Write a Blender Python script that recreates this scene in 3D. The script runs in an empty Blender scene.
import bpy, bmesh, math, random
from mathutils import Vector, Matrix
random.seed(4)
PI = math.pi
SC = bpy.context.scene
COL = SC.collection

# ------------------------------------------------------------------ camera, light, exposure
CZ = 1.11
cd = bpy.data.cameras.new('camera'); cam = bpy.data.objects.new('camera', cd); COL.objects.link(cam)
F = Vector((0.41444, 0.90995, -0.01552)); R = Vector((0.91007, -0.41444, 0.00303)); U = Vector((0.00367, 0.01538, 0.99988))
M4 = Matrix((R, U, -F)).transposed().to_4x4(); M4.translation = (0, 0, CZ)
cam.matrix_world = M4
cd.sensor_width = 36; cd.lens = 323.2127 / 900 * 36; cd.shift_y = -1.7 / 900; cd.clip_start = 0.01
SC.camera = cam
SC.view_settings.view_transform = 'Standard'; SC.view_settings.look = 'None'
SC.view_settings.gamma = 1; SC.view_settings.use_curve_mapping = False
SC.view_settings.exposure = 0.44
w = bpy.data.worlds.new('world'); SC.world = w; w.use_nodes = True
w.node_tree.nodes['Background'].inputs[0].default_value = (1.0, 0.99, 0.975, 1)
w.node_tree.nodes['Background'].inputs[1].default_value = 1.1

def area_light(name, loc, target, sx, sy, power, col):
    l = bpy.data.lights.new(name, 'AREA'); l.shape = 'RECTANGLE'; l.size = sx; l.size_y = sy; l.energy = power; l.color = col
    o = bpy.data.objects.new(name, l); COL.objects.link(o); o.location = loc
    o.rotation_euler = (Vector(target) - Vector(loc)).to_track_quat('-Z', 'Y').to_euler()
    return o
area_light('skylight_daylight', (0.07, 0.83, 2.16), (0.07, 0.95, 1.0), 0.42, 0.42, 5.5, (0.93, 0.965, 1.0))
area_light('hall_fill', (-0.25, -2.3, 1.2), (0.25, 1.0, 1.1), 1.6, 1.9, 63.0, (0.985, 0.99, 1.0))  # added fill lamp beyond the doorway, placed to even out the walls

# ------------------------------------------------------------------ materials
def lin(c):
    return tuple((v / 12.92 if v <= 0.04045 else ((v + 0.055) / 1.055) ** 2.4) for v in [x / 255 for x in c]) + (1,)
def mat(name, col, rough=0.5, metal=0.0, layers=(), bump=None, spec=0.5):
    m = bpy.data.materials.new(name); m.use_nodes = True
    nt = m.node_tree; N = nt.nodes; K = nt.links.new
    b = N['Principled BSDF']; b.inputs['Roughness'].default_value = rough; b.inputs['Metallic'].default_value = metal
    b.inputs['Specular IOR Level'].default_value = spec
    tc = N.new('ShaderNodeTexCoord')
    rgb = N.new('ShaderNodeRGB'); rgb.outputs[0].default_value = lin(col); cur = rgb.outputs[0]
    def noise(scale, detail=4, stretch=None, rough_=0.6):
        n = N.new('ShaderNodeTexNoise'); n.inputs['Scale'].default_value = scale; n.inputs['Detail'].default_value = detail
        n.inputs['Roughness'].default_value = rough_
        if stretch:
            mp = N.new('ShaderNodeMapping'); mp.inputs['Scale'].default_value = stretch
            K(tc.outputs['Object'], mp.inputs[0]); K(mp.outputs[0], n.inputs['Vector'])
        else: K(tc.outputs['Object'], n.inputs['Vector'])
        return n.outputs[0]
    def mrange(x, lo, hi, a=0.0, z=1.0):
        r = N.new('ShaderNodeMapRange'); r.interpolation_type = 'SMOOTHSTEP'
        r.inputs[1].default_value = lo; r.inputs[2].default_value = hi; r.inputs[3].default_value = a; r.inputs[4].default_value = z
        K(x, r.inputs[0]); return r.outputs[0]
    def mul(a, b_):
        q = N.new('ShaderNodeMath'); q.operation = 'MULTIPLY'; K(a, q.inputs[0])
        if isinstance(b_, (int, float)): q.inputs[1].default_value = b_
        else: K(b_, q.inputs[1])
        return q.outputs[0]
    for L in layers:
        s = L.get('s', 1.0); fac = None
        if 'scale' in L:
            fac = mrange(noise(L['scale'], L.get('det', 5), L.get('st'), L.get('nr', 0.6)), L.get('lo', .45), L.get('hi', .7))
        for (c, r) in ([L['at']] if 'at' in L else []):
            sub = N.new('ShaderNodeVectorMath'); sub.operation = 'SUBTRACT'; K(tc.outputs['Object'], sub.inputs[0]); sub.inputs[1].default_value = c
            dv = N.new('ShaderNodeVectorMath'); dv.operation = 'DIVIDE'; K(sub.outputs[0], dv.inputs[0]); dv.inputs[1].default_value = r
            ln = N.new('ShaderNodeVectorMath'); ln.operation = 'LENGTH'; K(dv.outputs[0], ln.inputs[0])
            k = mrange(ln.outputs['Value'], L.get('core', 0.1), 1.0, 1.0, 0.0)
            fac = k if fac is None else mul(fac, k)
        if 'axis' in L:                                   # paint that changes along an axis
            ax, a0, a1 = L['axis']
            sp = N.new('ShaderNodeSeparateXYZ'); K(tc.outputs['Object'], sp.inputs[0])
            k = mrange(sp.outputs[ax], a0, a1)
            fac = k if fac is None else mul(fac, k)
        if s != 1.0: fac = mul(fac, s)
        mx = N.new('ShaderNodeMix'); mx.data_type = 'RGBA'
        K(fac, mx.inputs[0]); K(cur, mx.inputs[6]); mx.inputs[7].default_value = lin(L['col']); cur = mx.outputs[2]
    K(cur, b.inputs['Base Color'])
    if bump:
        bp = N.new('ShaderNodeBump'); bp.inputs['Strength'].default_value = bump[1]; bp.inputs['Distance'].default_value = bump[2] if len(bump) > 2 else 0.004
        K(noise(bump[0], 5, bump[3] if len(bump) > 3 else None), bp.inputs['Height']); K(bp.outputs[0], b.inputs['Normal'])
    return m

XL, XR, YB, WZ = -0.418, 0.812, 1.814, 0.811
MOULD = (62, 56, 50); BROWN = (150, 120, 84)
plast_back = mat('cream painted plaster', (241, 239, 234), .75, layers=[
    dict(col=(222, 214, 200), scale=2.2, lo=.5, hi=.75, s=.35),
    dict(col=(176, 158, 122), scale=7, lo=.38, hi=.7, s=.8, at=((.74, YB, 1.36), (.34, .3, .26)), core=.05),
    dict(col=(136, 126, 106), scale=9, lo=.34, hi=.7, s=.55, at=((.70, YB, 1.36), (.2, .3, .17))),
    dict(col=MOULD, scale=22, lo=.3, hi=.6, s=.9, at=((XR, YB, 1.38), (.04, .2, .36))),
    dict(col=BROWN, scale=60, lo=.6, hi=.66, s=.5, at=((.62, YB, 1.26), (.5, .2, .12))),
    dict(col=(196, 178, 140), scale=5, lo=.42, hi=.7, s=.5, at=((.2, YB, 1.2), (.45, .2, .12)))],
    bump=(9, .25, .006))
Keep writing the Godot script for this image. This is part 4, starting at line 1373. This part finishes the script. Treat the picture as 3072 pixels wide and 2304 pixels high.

------------

> [Set task]: Word for word, quote all of the data above.

> [Answer for this exercise]:
Write a Blender Python script that recreates this scene in 3D. The script runs in an empty Blender scene.
import bpy, bmesh, math, random
from mathutils import Vector, Matrix
random.seed(4)
PI = math.pi
SC = bpy.context.scene
COL = SC.collection

# ------------------------------------------------------------------ camera, light, exposure
CZ = 1.11
cd = bpy.data.cameras.new('camera'); cam = bpy.data.objects.new('camera', cd); COL.objects.link(cam)
F = Vector((0.41444, 0.90995, -0.01552)); R = Vector((0.91007, -0.41444, 0.00303)); U = Vector((0.00367, 0.01538, 0.99988))
M4 = Matrix((R, U, -F)).transposed().to_4x4(); M4.translation = (0, 0, CZ)
cam.matrix_world = M4
cd.sensor_width = 36; cd.lens = 323.2127 / 900 * 36; cd.shift_y = -1.7 / 900; cd.clip_start = 0.01
SC.camera = cam
SC.view_settings.view_transform = 'Standard'; SC.view_settings.look = 'None'
SC.view_settings.gamma = 1; SC.view_settings.use_curve_mapping = False
SC.view_settings.exposure = 0.44
w = bpy.data.worlds.new('world'); SC.world = w; w.use_nodes = True
w.node_tree.nodes['Background'].inputs[0].default_value = (1.0, 0.99, 0.975, 1)
w.node_tree.nodes['Background'].inputs[1].default_value = 1.1

def area_light(name, loc, target, sx, sy, power, col):
    l = bpy.data.lights.new(name, 'AREA'); l.shape = 'RECTANGLE'; l.size = sx; l.size_y = sy; l.energy = power; l.color = col
    o = bpy.data.objects.new(name, l); COL.objects.link(o); o.location = loc
    o.rotation_euler = (Vector(target) - Vector(loc)).to_track_quat('-Z', 'Y').to_euler()
    return o
area_light('skylight_daylight', (0.07, 0.83, 2.16), (0.07, 0.95, 1.0), 0.42, 0.42, 5.5, (0.93, 0.965, 1.0))
area_light('hall_fill', (-0.25, -2.3, 1.2), (0.25, 1.0, 1.1), 1.6, 1.9, 63.0, (0.985, 0.99, 1.0))  # added fill lamp beyond the doorway, placed to even out the walls

# ------------------------------------------------------------------ materials
def lin(c):
    return tuple((v / 12.92 if v <= 0.04045 else ((v + 0.055) / 1.055) ** 2.4) for v in [x / 255 for x in c]) + (1,)
def mat(name, col, rough=0.5, metal=0.0, layers=(), bump=None, spec=0.5):
    m = bpy.data.materials.new(name); m.use_nodes = True
    nt = m.node_tree; N = nt.nodes; K = nt.links.new
    b = N['Principled BSDF']; b.inputs['Roughness'].default_value = rough; b.inputs['Metallic'].default_value = metal
    b.inputs['Specular IOR Level'].default_value = spec
    tc = N.new('ShaderNodeTexCoord')
    rgb = N.new('ShaderNodeRGB'); rgb.outputs[0].default_value = lin(col); cur = rgb.outputs[0]
    def noise(scale, detail=4, stretch=None, rough_=0.6):
        n = N.new('ShaderNodeTexNoise'); n.inputs['Scale'].default_value = scale; n.inputs['Detail'].default_value = detail
        n.inputs['Roughness'].default_value = rough_
        if stretch:
            mp = N.new('ShaderNodeMapping'); mp.inputs['Scale'].default_value = stretch
            K(tc.outputs['Object'], mp.inputs[0]); K(mp.outputs[0], n.inputs['Vector'])
        else: K(tc.outputs['Object'], n.inputs['Vector'])
        return n.outputs[0]
    def mrange(x, lo, hi, a=0.0, z=1.0):
        r = N.new('ShaderNodeMapRange'); r.interpolation_type = 'SMOOTHSTEP'
        r.inputs[1].default_value = lo; r.inputs[2].default_value = hi; r.inputs[3].default_value = a; r.inputs[4].default_value = z
        K(x, r.inputs[0]); return r.outputs[0]
    def mul(a, b_):
        q = N.new('ShaderNodeMath'); q.operation = 'MULTIPLY'; K(a, q.inputs[0])
        if isinstance(b_, (int, float)): q.inputs[1].default_value = b_
        else: K(b_, q.inputs[1])
        return q.outputs[0]
    for L in layers:
        s = L.get('s', 1.0); fac = None
        if 'scale' in L:
            fac = mrange(noise(L['scale'], L.get('det', 5), L.get('st'), L.get('nr', 0.6)), L.get('lo', .45), L.get('hi', .7))
        for (c, r) in ([L['at']] if 'at' in L else []):
            sub = N.new('ShaderNodeVectorMath'); sub.operation = 'SUBTRACT'; K(tc.outputs['Object'], sub.inputs[0]); sub.inputs[1].default_value = c
            dv = N.new('ShaderNodeVectorMath'); dv.operation = 'DIVIDE'; K(sub.outputs[0], dv.inputs[0]); dv.inputs[1].default_value = r
            ln = N.new('ShaderNodeVectorMath'); ln.operation = 'LENGTH'; K(dv.outputs[0], ln.inputs[0])
            k = mrange(ln.outputs['Value'], L.get('core', 0.1), 1.0, 1.0, 0.0)
            fac = k if fac is None else mul(fac, k)
        if 'axis' in L:                                   # paint that changes along an axis
            ax, a0, a1 = L['axis']
            sp = N.new('ShaderNodeSeparateXYZ'); K(tc.outputs['Object'], sp.inputs[0])
            k = mrange(sp.outputs[ax], a0, a1)
            fac = k if fac is None else mul(fac, k)
        if s != 1.0: fac = mul(fac, s)
        mx = N.new('ShaderNodeMix'); mx.data_type = 'RGBA'
        K(fac, mx.inputs[0]); K(cur, mx.inputs[6]); mx.inputs[7].default_value = lin(L['col']); cur = mx.outputs[2]
    K(cur, b.inputs['Base Color'])
    if bump:
        bp = N.new('ShaderNodeBump'); bp.inputs['Strength'].default_value = bump[1]; bp.inputs['Distance'].default_value = bump[2] if len(bump) > 2 else 0.004
        K(noise(bump[0], 5, bump[3] if len(bump) > 3 else None), bp.inputs['Height']); K(bp.outputs[0], b.inputs['Normal'])
    return m

XL, XR, YB, WZ = -0.418, 0.812, 1.814, 0.811
MOULD = (62, 56, 50); BROWN = (150, 120, 84)
plast_back = mat('cream painted plaster', (241, 239, 234), .75, layers=[
    dict(col=(222, 214, 200), scale=2.2, lo=.5, hi=.75, s=.35),
    dict(col=(176, 158, 122), scale=7, lo=.38, hi=.7, s=.8, at=((.74, YB, 1.36), (.34, .3, .26)), core=.05),
    dict(col=(136, 126, 106), scale=9, lo=.34, hi=.7, s=.55, at=((.70, YB, 1.36), (.2, .3, .17))),
    dict(col=MOULD, scale=22, lo=.3, hi=.6, s=.9, at=((XR, YB, 1.38), (.04, .2, .36))),
    dict(col=BROWN, scale=60, lo=.6, hi=.66, s=.5, at=((.62, YB, 1.26), (.5, .2, .12))),
    dict(col=(196, 178, 140), scale=5, lo=.42, hi=.7, s=.5, at=((.2, YB, 1.2), (.45, .2, .12)))],
    bump=(9, .25, .006))
Keep writing the Godot script for this image. This is part 4, starting at line 1373. This part finishes the script. Treat the picture as 3072 pixels wide and 2304 pixels high.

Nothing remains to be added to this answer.